When you are researching these records, please remember that things were hardly organized in the first 50 years of our nation. Click the FAQ link for some good tips on what to look for. Here’s a good example of the kind of help you’ll find in the GLO FAQ:
Q. What is the Mississippi/Alabama and Florida/Alabama “Crossover?” A. The St. Stephens Meridian and Huntsville Meridian surveys cross into both Mississippi and Alabama, creating situations where the land offices in St. Stephens and Huntsville, Alabama, and in Columbus, Mississippi, sold lands in both states. We suggest that anyone researching that area take a look at
the databases for both states. The original state line between Alabama and Florida did not close against the Tallahassee Meridian survey (which covered all of Florida), but rather against the earlier St. Stephens Meridian survey in south Alabama. The state line was later resurveyed, creating a situation where some Tallahassee Meridian lands fell across the border into Alabama. We suggest that anyone researching that area take a look at the databases for both states.
One of the best resources on this site is the database of survey plats, searchable maps of the original townships. This means that if you have a land grant that gives the boundaries, you will be able to get a small map showing the land. The drawings were created to represent survey lines, boundaries, descriptions, parcels, and subdivisions mentioned in every federal land patent.
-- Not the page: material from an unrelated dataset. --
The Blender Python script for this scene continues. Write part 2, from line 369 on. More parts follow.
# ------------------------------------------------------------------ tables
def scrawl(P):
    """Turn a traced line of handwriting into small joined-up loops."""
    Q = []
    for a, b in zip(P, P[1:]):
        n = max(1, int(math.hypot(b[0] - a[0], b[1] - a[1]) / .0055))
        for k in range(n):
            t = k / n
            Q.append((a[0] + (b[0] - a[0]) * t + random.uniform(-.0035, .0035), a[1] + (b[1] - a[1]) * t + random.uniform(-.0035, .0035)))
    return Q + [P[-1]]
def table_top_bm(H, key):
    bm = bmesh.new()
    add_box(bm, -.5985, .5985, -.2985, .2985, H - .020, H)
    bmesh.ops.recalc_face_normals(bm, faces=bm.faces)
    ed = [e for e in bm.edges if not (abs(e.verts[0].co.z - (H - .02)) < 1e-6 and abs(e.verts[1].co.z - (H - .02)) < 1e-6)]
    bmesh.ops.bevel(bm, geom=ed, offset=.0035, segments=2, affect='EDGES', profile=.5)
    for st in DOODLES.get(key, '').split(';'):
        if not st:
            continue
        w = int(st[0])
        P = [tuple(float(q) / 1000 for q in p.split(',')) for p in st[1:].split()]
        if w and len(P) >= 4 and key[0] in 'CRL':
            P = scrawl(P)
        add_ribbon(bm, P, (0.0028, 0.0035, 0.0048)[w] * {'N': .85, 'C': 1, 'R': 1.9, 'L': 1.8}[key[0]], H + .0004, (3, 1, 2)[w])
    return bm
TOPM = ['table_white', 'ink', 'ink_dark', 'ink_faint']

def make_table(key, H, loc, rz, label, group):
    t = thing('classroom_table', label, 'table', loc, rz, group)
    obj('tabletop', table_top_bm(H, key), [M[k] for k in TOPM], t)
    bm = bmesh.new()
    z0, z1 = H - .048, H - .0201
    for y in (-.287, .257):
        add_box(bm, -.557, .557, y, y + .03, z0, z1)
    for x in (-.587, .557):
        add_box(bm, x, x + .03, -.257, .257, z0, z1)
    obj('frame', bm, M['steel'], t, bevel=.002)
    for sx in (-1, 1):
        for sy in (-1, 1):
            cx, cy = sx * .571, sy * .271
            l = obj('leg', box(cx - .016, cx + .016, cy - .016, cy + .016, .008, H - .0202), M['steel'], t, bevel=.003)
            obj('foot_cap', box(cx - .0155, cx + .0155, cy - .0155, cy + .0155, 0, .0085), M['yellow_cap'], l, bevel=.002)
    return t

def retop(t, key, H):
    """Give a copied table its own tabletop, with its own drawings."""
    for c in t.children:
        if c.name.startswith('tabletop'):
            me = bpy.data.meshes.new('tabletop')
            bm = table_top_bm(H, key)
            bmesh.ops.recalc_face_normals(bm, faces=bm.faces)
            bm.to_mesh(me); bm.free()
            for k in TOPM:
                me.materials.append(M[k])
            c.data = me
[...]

With the online shopping cart, you may request certified copies of land patents, either electronically or through the mail. Hard copy will be on a letter-sized sheet of paper (8.5 × 11 inches) of your preference (plain bond or parchment paper).
Census Records
Census records are available in a variety of forms, both online and offline. Census Links is a site with many different country censuses. As you can see in Figure 11-4, www.censuslinks.com has transcriptions of censuses, such as “Roll of Emigrants That Have Been Sent to the Colony of Liberia, Western Africa, by the American Colonization Society and Its Auxiliaries, to September, 1843” and “Ecclesiastical Census of Revilla (Mexico) 1780.”